(The task) In the entries below, count every line containing "Blender". Reply with the number alone.

(begin)

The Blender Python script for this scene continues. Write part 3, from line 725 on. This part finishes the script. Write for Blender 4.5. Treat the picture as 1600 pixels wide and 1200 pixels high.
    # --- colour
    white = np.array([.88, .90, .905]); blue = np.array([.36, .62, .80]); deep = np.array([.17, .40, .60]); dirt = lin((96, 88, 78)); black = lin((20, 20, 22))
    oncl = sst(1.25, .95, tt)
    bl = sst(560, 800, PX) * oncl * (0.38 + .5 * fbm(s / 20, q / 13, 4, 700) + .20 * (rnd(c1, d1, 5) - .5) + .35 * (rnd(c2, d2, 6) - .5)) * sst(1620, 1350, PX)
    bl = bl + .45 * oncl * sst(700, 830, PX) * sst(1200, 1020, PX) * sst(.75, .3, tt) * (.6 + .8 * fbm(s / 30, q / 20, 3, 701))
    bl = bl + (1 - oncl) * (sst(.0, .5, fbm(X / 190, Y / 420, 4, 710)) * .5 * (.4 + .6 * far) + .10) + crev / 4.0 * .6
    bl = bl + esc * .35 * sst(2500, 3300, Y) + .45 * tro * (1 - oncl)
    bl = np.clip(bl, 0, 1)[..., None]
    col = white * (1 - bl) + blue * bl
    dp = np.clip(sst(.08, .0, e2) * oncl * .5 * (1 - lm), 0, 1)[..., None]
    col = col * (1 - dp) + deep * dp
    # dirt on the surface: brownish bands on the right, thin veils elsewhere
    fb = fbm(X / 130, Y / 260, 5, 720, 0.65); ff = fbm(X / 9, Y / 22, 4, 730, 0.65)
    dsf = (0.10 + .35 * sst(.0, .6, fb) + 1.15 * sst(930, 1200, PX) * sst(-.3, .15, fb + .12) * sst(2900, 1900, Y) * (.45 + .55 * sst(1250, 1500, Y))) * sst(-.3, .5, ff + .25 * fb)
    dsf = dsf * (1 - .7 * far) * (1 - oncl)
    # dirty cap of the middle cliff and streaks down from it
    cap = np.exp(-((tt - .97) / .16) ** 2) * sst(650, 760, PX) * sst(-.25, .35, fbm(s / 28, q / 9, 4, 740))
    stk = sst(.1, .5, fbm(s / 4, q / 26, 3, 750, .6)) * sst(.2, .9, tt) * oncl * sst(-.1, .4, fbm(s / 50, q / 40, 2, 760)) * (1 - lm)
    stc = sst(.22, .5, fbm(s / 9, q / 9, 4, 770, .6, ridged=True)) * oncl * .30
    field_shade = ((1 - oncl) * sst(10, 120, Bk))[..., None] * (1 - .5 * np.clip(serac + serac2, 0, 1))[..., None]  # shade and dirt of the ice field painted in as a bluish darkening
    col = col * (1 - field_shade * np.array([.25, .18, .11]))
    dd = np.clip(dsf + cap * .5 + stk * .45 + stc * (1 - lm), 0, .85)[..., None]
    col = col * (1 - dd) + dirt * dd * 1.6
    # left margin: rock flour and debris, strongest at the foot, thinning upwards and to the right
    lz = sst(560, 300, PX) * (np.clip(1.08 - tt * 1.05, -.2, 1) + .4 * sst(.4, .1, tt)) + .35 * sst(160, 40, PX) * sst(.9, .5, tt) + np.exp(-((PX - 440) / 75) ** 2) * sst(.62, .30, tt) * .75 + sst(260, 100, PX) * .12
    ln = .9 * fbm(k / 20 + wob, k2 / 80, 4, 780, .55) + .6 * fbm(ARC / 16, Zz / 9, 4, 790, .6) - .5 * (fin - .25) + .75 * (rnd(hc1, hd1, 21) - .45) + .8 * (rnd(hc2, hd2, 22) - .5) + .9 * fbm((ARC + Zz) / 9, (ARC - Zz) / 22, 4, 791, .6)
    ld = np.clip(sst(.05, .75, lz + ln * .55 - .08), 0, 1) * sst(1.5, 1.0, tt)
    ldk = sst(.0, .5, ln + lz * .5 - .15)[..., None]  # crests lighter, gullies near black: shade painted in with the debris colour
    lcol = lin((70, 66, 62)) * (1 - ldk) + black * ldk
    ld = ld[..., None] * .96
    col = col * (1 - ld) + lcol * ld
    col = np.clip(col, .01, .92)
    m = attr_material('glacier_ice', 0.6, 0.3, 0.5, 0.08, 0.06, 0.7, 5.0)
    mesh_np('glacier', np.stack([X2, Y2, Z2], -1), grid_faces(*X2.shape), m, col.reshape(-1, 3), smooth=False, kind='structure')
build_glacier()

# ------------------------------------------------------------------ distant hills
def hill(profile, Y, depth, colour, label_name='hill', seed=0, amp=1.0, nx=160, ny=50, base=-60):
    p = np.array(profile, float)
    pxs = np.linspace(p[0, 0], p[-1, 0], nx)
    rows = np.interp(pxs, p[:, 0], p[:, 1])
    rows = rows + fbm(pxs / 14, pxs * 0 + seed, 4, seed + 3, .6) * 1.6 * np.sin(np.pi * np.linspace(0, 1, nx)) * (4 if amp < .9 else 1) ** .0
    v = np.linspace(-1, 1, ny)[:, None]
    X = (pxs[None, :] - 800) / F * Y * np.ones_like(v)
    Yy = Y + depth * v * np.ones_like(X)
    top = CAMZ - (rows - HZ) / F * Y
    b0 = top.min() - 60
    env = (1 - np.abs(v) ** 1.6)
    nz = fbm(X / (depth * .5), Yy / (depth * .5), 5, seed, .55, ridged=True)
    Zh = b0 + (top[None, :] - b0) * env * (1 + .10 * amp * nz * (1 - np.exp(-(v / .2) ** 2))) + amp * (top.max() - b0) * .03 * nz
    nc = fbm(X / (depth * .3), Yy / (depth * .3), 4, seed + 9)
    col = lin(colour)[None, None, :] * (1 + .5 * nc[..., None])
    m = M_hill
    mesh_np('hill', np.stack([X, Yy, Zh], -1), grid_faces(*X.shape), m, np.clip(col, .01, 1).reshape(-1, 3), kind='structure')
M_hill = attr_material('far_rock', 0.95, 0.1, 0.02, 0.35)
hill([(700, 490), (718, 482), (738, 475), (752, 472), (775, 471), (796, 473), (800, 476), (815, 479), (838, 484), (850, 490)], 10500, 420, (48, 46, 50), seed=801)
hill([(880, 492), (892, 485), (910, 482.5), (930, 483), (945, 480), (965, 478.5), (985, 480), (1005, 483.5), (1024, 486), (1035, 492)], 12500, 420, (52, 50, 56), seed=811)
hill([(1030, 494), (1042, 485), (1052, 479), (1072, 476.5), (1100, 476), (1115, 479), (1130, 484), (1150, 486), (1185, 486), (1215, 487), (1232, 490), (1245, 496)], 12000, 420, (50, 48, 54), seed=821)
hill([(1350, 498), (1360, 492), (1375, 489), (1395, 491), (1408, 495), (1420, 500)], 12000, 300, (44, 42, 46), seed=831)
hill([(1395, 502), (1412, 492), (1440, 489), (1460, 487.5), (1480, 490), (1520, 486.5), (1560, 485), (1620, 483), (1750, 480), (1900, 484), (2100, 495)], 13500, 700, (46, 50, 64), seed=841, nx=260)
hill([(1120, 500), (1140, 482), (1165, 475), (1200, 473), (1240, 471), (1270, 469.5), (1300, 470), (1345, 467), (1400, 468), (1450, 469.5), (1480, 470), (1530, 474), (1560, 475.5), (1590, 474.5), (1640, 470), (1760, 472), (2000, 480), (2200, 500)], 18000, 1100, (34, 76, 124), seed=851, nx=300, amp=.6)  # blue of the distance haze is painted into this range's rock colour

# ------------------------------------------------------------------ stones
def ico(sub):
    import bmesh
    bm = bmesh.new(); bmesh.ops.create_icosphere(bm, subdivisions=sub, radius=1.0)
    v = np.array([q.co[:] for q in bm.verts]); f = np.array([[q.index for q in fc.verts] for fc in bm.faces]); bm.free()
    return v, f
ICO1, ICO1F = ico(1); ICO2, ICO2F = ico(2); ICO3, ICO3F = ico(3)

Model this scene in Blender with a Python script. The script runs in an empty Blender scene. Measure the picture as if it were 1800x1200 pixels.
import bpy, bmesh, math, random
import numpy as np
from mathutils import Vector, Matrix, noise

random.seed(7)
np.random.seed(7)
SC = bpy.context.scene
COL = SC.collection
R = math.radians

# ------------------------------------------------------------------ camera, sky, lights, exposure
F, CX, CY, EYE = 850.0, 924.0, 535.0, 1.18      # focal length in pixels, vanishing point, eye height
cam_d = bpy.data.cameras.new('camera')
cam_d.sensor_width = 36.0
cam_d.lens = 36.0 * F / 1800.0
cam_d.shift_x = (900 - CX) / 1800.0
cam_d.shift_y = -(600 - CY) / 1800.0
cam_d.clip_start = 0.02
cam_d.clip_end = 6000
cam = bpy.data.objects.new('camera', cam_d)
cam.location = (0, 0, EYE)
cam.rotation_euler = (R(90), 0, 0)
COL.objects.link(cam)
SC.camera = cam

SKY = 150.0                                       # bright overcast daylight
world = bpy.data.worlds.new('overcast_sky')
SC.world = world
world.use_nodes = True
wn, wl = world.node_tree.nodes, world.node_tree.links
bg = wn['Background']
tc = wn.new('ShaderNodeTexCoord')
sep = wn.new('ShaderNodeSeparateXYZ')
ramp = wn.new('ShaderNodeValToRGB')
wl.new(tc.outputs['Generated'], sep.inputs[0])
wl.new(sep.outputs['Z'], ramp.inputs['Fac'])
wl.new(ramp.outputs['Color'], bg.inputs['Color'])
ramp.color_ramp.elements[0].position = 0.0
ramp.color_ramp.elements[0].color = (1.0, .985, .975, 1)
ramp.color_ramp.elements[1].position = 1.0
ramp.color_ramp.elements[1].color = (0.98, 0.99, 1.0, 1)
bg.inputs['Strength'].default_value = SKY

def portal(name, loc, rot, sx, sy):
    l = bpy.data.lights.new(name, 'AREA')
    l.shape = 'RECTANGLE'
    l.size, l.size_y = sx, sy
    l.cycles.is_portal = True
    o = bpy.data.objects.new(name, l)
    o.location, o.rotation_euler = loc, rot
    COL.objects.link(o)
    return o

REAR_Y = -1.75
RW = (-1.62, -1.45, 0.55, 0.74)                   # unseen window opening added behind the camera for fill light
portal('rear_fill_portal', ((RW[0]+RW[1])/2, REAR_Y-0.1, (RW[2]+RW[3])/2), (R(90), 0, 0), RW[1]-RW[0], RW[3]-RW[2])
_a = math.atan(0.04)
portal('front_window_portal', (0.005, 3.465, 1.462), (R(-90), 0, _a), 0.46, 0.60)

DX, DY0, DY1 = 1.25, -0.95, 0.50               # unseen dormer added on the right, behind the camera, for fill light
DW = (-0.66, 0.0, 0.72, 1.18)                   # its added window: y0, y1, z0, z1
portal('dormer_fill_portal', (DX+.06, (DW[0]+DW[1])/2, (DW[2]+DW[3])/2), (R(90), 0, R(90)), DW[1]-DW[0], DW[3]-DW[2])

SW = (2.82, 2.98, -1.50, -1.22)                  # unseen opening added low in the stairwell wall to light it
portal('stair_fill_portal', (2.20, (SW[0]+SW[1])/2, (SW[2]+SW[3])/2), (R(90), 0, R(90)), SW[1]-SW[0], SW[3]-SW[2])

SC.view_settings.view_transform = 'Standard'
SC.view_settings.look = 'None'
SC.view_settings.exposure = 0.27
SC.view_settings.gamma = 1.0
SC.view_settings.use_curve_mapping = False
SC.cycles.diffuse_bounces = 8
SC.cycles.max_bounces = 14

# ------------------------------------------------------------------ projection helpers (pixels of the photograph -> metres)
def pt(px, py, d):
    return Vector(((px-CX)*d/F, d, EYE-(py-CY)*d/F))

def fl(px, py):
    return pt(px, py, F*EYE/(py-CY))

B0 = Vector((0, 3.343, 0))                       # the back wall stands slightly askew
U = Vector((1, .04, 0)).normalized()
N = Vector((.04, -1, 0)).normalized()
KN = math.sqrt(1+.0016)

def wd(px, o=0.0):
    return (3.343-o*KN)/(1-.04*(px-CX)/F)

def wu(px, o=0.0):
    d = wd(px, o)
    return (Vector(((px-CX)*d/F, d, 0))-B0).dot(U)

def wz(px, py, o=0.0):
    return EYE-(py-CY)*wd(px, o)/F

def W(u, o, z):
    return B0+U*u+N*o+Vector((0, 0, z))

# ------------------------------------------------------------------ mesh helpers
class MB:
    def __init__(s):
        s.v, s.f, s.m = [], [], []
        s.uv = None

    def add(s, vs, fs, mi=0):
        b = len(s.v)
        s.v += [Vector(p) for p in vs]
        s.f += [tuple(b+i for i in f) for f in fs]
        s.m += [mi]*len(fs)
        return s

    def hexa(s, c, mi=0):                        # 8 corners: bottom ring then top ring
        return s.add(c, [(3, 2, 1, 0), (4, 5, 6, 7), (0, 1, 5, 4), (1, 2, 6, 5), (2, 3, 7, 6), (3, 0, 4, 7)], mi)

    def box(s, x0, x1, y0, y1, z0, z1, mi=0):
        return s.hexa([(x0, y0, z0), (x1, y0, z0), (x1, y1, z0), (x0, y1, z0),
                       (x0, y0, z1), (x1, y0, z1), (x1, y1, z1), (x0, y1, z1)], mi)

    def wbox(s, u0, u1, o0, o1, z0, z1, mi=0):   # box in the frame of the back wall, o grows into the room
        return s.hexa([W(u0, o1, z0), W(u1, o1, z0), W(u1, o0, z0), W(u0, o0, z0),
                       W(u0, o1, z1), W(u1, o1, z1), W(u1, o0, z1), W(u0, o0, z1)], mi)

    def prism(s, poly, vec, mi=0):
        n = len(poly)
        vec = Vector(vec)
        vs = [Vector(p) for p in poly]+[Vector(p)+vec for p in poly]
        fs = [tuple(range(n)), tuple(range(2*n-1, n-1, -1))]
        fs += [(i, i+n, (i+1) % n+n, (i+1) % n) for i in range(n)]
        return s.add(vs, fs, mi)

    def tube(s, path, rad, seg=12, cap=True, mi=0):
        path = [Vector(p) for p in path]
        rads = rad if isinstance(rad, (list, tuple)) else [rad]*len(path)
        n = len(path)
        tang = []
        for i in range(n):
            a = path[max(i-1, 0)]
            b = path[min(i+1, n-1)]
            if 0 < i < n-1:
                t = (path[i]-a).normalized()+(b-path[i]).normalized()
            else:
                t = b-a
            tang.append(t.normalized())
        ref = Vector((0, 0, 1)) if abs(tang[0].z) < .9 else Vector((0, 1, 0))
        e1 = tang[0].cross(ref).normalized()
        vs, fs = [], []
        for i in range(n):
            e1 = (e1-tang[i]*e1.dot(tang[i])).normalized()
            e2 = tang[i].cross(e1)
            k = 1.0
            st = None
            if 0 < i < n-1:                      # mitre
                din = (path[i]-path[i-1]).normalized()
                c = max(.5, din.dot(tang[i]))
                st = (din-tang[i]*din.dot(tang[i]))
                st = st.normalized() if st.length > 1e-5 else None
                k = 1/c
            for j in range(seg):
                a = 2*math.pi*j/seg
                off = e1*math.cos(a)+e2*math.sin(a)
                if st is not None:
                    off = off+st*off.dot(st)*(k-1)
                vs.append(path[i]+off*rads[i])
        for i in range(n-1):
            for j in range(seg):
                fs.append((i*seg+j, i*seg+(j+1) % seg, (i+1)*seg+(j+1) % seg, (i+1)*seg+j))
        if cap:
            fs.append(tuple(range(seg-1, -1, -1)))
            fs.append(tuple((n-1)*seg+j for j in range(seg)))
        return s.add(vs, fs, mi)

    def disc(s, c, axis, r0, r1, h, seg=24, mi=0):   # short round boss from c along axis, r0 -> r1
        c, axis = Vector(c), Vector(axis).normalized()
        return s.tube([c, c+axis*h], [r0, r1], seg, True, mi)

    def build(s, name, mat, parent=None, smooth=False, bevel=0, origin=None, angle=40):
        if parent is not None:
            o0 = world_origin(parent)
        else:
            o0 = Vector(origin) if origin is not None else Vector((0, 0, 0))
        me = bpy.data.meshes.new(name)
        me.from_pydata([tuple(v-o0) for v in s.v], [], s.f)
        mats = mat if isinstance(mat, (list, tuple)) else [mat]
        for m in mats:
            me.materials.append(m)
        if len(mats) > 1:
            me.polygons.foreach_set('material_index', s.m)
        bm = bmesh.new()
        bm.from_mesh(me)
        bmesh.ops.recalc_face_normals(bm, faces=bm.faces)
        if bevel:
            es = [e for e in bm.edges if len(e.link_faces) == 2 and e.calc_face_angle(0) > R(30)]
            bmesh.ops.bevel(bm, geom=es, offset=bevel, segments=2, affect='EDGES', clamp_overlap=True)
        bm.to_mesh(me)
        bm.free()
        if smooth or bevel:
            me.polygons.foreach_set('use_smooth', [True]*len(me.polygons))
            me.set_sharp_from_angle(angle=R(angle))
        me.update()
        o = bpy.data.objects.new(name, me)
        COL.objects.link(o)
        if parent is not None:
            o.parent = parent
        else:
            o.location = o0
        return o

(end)

(Worked solution) 2